Tuesday, March 29, 2011

So, okay, well, if nothing else, it's a far out way of putting off getting down to work, checking out who was born [future 10th President John Tyler, 1790] and who croaked [King Gustav III of Sweden, at what must have been a thrilling masked ball, all smelling of perfume, powders, pomade, and candle wax, on a spring night in 1792.... man oh man, picture those fleeting glances and embroidered party clothes..], on this day in history. Better to revisit Luciano Pavarotti's glorious death scene than think about my tax appointment an hour from now. And here in the next little while I've got to get serious about doing a painting of what Hiram Young's yoke and wagon 'manufactory' might have looked like in the 1840s, here in Independence, the Queen City of the Trails. Do you know about him? Oh baby - look him up! A great and resourceful overcomer he was.

Sunday, March 27, 2011

and then again...

A somber sort of thrill it was, driving 'cross the Missouri, the Mississippi and the Wabash and the Kaskaskia Rivers. And the Ohio, stealing glimpses of that wide expanse of pale pewter while maintaining my lane, thinking of all of those long-gone river travelers. Dan'l Boone. Lewis & Clark. I remember painting a picture of the Lincolns crossing over to Indiana in 1816. Can't help thinking of a flotilla of dugouts, canoes, flatboats, rafts, keelboats, and steamboats. Oars and paddle wheels, cutting, rippling, churning. All those trapped in bondage, busting to cross the Ohio to get to the free land on the other side.

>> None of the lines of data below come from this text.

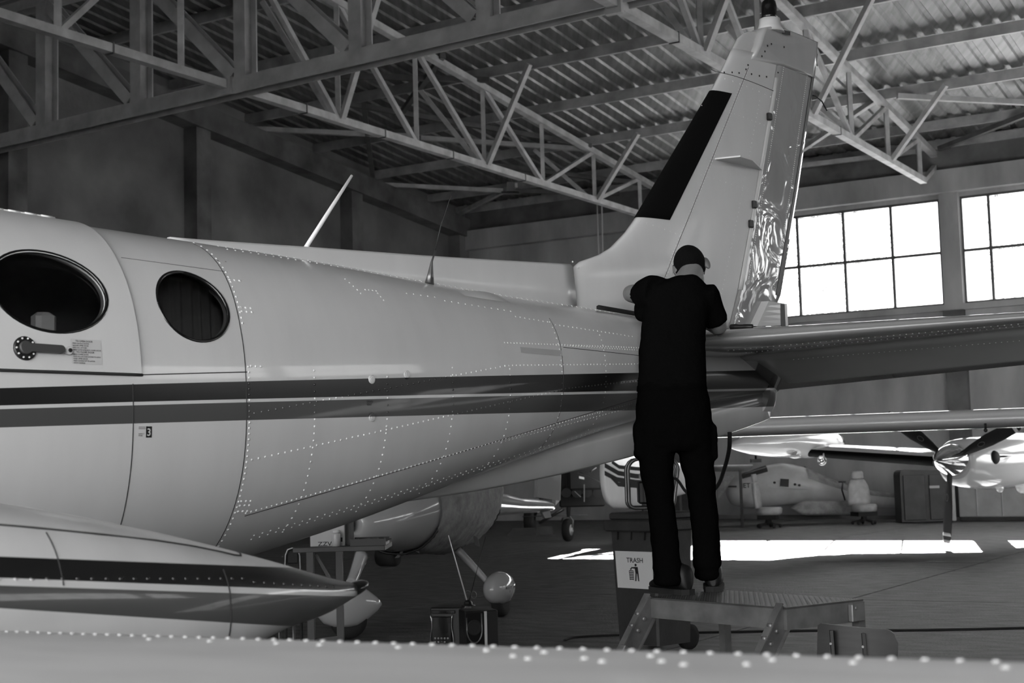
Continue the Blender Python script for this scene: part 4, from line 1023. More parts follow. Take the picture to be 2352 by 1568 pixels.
for a in (.02, LW - .02):
    top, bot_ = pq(a, .02, PZ - .01), pq(a, -.62, .01); d = (bot_ - top).normalized(); n_ = d.cross(E1).normalized()
    m_ = MB(); m_.box((top + bot_) / 2, (bot_ - top) / 2, E1 * .003, n_ * .045); s_ = m_.build('stringer', galv, pf)
    m_ = MB(); m_.box((top + bot_) / 2 - n_ * .045, (bot_ - top) / 2, E1 * .018, n_ * .003); m_.box((top + bot_) / 2 + n_ * .045, (bot_ - top) / 2, E1 * .018, n_ * .003); m_.build('stringer_flange', galv, s_)
    for k in range(2):
        for j in range(2):
            m_ = MB(); m_.lathe(pq(a, .0, PZ) + d * (.10 + .06 * k) + n_ * (-.018 + .04 * j), E1 * 1, [(.009, -.01), (.011, .003), (.010, .011), (.005, .014)], 10); m_.build('bolt', galv, pf)
    c = pq(a + .012, 0, PZ) + d * .30 ; m_ = MB(); m_.bbox(c, E1 * .02, d * .04, n_ * .03, .004); m_.build('bracket', galv, pf)
    m_ = MB(); b0 = pq(a, LD - .03, 0); m_.box(b0 + V((0, 0, (PZ - .01) / 2)), E1 * .018, E2 * .003, V((0, 0, (PZ - .01) / 2))); m_.box(b0 + E2 * .018 + V((0, 0, (PZ - .01) / 2)) + E1 * .016, E1 * .003, E2 * .02, V((0, 0, (PZ - .01) / 2))); m_.build('leg', galv, pf)
for z in (.30, .58):
    m_ = MB(); t = (PZ - z) / PZ; m_.box(pq(LW / 2, .02 - .64 * t + .06, z), E1 * (LW / 2 - .025), E2 * .075, V((0, 0, .015))); m_.build('step', galv, pf)
m_ = MB(); m_.bbox(pq(LW + .012, LD - .06, PZ - .05), E1 * .012, E2 * .04, V((0, 0, .038)), .004); m_.lathe(pq(LW + .02, LD - .075, PZ - .03), E1, [(.008, 0), (.008, .01)], 8); m_.build('bracket', galv, pf)

# the old chair whose back shows in front of the platform
ch = thing('chair', 'dark plywood chair back with two upright strips in front of the platform', 'chair', (1.5, 5.75, 0), radians(-6))
TL, TR = at(1878, 1430, 5.85), at(2062, 1446, 5.72)
ex = (TR - TL).normalized(); ey = V((0, 0, 1)).cross(ex).normalized(); ez = ex.cross(ey)
wd_ = (TR - TL).length
m_ = MB(); pts = []
for i in range(25):
    t = i / 24; x = wd_ * t; bow = -.03 * sin(pi * t); top = 0 if t < .84 else -.05 * (1 - sqrt(max(0, 1 - ((t - .84) / .16) ** 2))); top = top + (0.0 if t > .04 else -.01)
    pts.append([TL + ex * x + ey * (bow + q) + ez * zz for q, zz in ((0, top), (.012, top), (.012, -.24), (0, -.24))])
m_.loft(pts, True, True, smooth=False); m_.build('backrest', ply_mat, ch)
for t in (.2, .6):
    m_ = MB(); m_.bar(TL + ex * wd_ * t - ey * .038 + ez * -.02, TL + ex * (wd_ * t + .02) - ey * .03 + V((0, 0, -TL.z + .02)), .022, .012); pst = m_.build('leg', black_plastic, ch)
    m_ = MB(); m_.lathe(TL + ex * (wd_ * t + .002) - ey * .046 + ez * -.07, -ey, [(.006, 0), (.005, .004)], 8); m_.build('screw', galv, pst)
m_ = MB(); c = (TL + TR) / 2; m_.bbox(V((c.x, c.y, .44)) + ey * .2, ex * .19, ey * .19, V((0, 0, .012)), .01); m_.build('seat', ply_mat, ch)
for t in (.1, .9):
    m_ = MB(); b0 = TL + ex * wd_ * t + ey * .34; m_.bar(V((b0.x, b0.y, 0)), V((b0.x, b0.y, .43)), .022, .022); m_.build('leg', black_plastic, ch)

# ================================================================== BEHIND THE AIRPLANE, NEAR
# ---- wheeled refuse bin with its sign
BN = at(1512, 1440, 11.5); BN.z = 0
B1 = V((-.66, .75, 0)).normalized(); B2 = V((.75, .66, 0)).normalized(); LB, RB_ = .50, .44; BH = .99
bn = thing('trash_bin', 'dark plastic wheeled bin with a white TRASH sign behind the platform', 'bin', BN + B1 * LB / 2 + B2 * RB_ / 2, atan2(B2.y, B2.x))
def bq(a, b, z, tp=0):
    k = .86 + .14 * z / BH; c = BN + B1 * LB / 2 + B2 * RB_ / 2; return c + B1 * (a - .5) * LB * k + B2 * (b - .5) * RB_ * k + V((0, 0, z))
m_ = MB(); m_.loft([[bq(a, b, z) for a, b in ((.04, 0), (.96, 0), (1, .04), (1, .96), (.96, 1), (.04, 1), (0, .96), (0, .04))] for z in (.06, .5, BH)], True, True, smooth=False); m_.build('body', bin_mat, bn)
m_ = MB(); c = bq(.5, .5, BH); m_.bbox(c + V((0, 0, -.0)), B1 * (LB / 2 + .035), B2 * (RB_ / 2 + .035), V((0, 0, .045)), .012)
for a in (.2, .5, .8):
    for b in (-.01, ):
        m_.prism([bq(a - .02, b, BH - .04), bq(a + .02, b, BH - .04), bq(a, b, BH - .11)], -B2 * .02)
m_.build('rim', bin_mat, bn)
m_ = MB(); m_.bbox(c + V((0, 0, .075)), B1 * (LB / 2 + .0), B2 * (RB_ / 2 + .01), V((0, 0, .03)), .015); m_.build('lid', bin_mat, bn)
m_ = MB(); m_.tube([bq(.1, 1.06, BH + .02), bq(.9, 1.06, BH + .02)], .016, 8); m_.build('handle', bin_mat, bn)
for a in (.1, .9):
    m_ = MB(); m_.lathe(bq(a, 1.02, .1) - B1 * .03, B1, [(.06, 0), (.1, 0), (.1, .06), (.06, .06)], 18); m_.build('wheel', tyre, bn)
# sign: in the face plane of the bin, x along the face (left to right in view), z up
sN = -B2; 
def sgn(x, z, o=.004): 
    a = .90 - x * .84; zz = .50 + z * .29; p = bq(a, 0, zz); return p + sN * o
m_ = MB(); m_.prism([sgn(0, 0, .003), sgn(1, 0, .003), sgn(1, 1, .003), sgn(0, 1, .003)], sN * .003); sg = m_.build('sign', sign_white, bn)
vs_, fs = text_mesh('TRASH', .185, 'CENTER'); mb = MB(); mb.add([sgn(.53 + p.x * .80, .70 + p.y * 1.0, .008) for p in vs_], fs); mb.build('lettering', ink, sg)
mb = MB(); Z = lambda x, z: sgn(x, z, .008)
def poly(pts): mb.add([Z(*p) for p in pts], [tuple(range(len(pts)))])
poly([(.545 + .03 * cos(2 * pi * k / 14), .635 + .036 * sin(2 * pi * k / 14)) for k in range(14)])
poly([(.51, .585), (.60, .585), (.615, .40), (.53, .40)]); poly([(.52, .58), (.515, .535), (.42, .545), (.42, .575)])
poly([(.53, .41), (.565, .41), (.545, .20), (.51, .20)]); poly([(.575, .41), (.615, .41), (.625, .20), (.595, .20)])
poly([(.35, .47), (.36, .47), (.385, .22), (.375, .22)]); poly([(.475, .47), (.485, .47), (.47, .22), (.46, .22)])
for k in range(6): z_ = .235 + .045 * k; poly([(.36 - .0 * k, z_), (.478, z_), (.478, z_ + .026), (.358, z_ + .026)])
poly([(.385, .50), (.42, .495), (.44, .54), (.40, .55)])
mb.build('pictogram', ink, sg)
# ---- portable generator standing on the bin lid
gc = c + V((0, 0, .128)) + B1 * .02
gn = thing('generator', 'small black machine in a bent tube frame standing on the bin lid', 'machine', gc, 0)
g0 = at(1445, 1158, 11.75); gw_ = .36; zb_, ztp = gc.z + .01, gc.z + .40
for y in (-.12, .14):
    pts = []
    for (cx_, cz_, a0) in ((.05, .05, 180), (gw_ - .05, .05, 270), (gw_ - .05, ztp - zb_ - .09, 0), (.09, ztp - zb_ - .09, 90)):
        r_ = .09 if cz_ > .1 else .05
        for k in range(5): t = radians(a0 + 90 * k / 4); pts.append(V((g0.x + cx_ + r_ * cos(t), gc.y + y, zb_ + cz_ + r_ * sin(t))))
    pts.append(pts[0]); m_ = MB(); m_.tube(pts, .014, 8, caps=False); m_.build('tube_frame', gray_metal, gn)
m_ = MB(); m_.bbox((g0.x + .21, gc.y, zb_ + .12), (.13, 0, 0), (0, .09, 0), (0, 0, .09), .015); e_ = m_.build('engine', black_plastic, gn)
m_ = MB()
for k in range(7): m_.box((g0.x + .10 + .036 * k, gc.y - .094, zb_ + .12), (.010, 0, 0), (0, .004, 0), (0, 0, .075))
m_.build('grille', gray_cabinet, e_)
m_ = MB(); m_.bbox((g0.x + .2, gc.y, zb_ + .25), (.10, 0, 0), (0, .08, 0), (0, 0, .03), .02); m_.build('tank', white_dull, gn)
m_ = MB(); m_.lathe((g0.x + .2, gc.y, zb_ - .012), (0, 0, 1), [(.03, 0), (.03, .05)], 12); m_.build('foot', gray_metal, gn)
# hose from the tail to the generator
pts, r = subd([at(1676, 992, 7.9), at(1675, 1030, 7.95), at(1664, 1075, 8.3), at(1646, 1118, 9.2), at(1610, 1142, 10.2), at(1577, 1130, 11), at(1550, 1098, 11.5), V((g0.x + .26, gc.y - .08, zb_ + .17))], [.012] * 8, 5)
m_ = MB(); m_.tube(pts, .012, 8); tag(m_.build('hose', black_rubber), 'black hose hanging from under the tail and looping behind the mechanic', 'hose')
# cable on the floor
pts, r = subd([atz(1296, 1470, .008), atz(1330, 1462, .008), atz(1460, 1456, .008), atz(1640, 1451, .008), atz(1880, 1447, .008), atz(2120, 1446, .008), atz(2360, 1441, .008), atz(2500, 1438, .008)], [.009] * 8, 5)
m_ = MB(); m_.tube(pts, .010, 6); tag(m_.build('cable', black_rubber), 'thin black cable lying across the hangar floor behind the platform', 'cable')
# screwdriver on the stabilizer
def on_stab(x, y, h):
    d_, w_, _ = inac(atz(x, y, 2.115)); dl = .86 - .31 * w_; c_ = (dl - .06 + .06 * w_) * 1.55
    return acw(d_, w_, 2.062 + .115 * c_ * naca(max(0, min(1, (dl - d_) / c_))) + h)
a, b = on_stab(1676, 764, .019), on_stab(1730, 761, .017); d = (b - a).normalized()
sw = thing('screwdriver', 'screwdriver with black handle lying on the stabilizer beside the mechanic', 'tool', (a + b) / 2 )
m_ = MB(); m_.lathe(a, d, [(.006, 0), (.014, .006), (.016, .03), (.0125, .05), (.014, .08), (.0135, .115), (.010, .122)], 12); m_.build('handle', black_plastic, sw)
m_ = MB(); m_.tube([b, b + d * .14], .0035, 6); m_.build('shaft', chrome, sw)

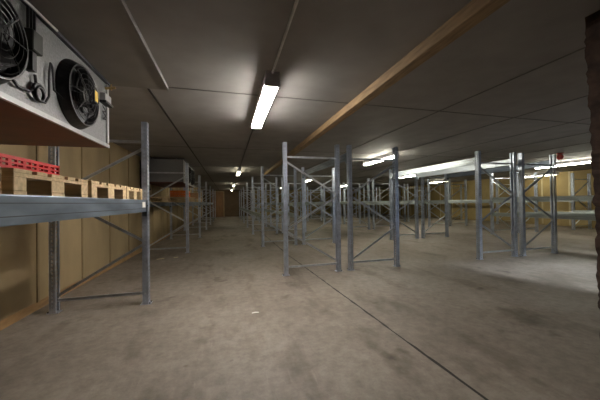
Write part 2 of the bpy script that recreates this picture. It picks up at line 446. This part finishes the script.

1st I will & then I won't/I'll do & then I don't

So. Elizabeth Taylor and Geraldine Ferraro have passed through the veil between us and the violet Blue Beyond. And total trembling nervous wreck I was, driving home from away off yonder, after a few days of talking to young Kentuckians. Or specifically the part where the snow thickened round about the wide Mississippi, where I was doing my best to thread my way from I-64 to westbound I-70, along with many a vehicle piloted by drivers as dim as their cars. You'd think that their headlights were coin-operated! Sheesh! So grateful am I to be home again, home again. We're talking real guardian angle stuff.

Friday, March 4, 2011

Inauguration

So, you precious few who take the time to see what I write here, have probably noticed that I've been writing nothing here whatsoever. Nor will I, not anymore than once a week anyway, unless I forget or change my mind. But this is too big a day, too much has happened here lately to neglect writing today. It's the old Inauguration Day, not to be changed to our customary I. Day until 1933, so it was that FDR was sworn in for his 2nd term on 20 Jan 1937. So. A fine day for inaugurating, beginning a new deal.
A huge day it was, March 4, 1797, when one leader stepped aside for another - peacefully, by the consent of the people. Remarkable, no foolin'. Afterwards, ex-President George Washington headed home from Philadelphia to Mount Vernon by way of the half-built President's House. He gazed upon those stone walls on March 14, to see how the work was progressing. It'd be almost about three & a half years before John & Abigail Adams, President No. 2 & his Lady, could move into the place and even then, it wasn't entirely finished. Now the mansion is pretty much completed and decorated and wired to a fare-thee-well. The republic, now, it still needs lots of work. Probably will never made right, especially as 'We, the people' are unable to consent on anything other than the fact that things aren't going so very goddam well, not at all.
Fourteen Presidents later, 136 years after Adams of Massachusetts took his Oath of Office, Abraham Lincoln of Illinois took his, 150 years ago this very day. And here's how he ended his first Inaugural Address:
In your hands, my dissatisfied fellow-countrymen, and not in mine, is the momentous issue of civil war. The Government will not assail you. You can have no conflict without being yourselves the aggressors. You have no oath registered in heaven to destroy the Government, while I shall have the most solemn one to "preserve, protect, and defend it."
34
"I am loath to close. We are not enemies, but friends. We must not be enemies. Though passion may have strained it must not break our bonds of affection. The mystic chords of memory, stretching from every battlefield and patriot grave to every living heart and hearthstone all over this broad land, will yet swell the chorus of the Union, when again touched, as surely they will be, by the better angels of our nature."
Wanna read the whole thing? Do! You won't be sorry. Would that those better angels would illuminate the minds & hearts of our current crop of well-tailored windbags, ever-media=&-moolah-conscious BSificators.

"And," as President Adams said on his Inauguration Day, "may that Being who is supreme over all, the Patron of Order, the Fountain of Justice, and the Protector in all ages of the world of virtuous liberty, continue His blessing upon this nation and its Government and give it all possible success and duration consistent with the ends of His providence."
And, as I say now, by the way, Rest in Peace Corporal Frank Buckles, gone well & truly Over There.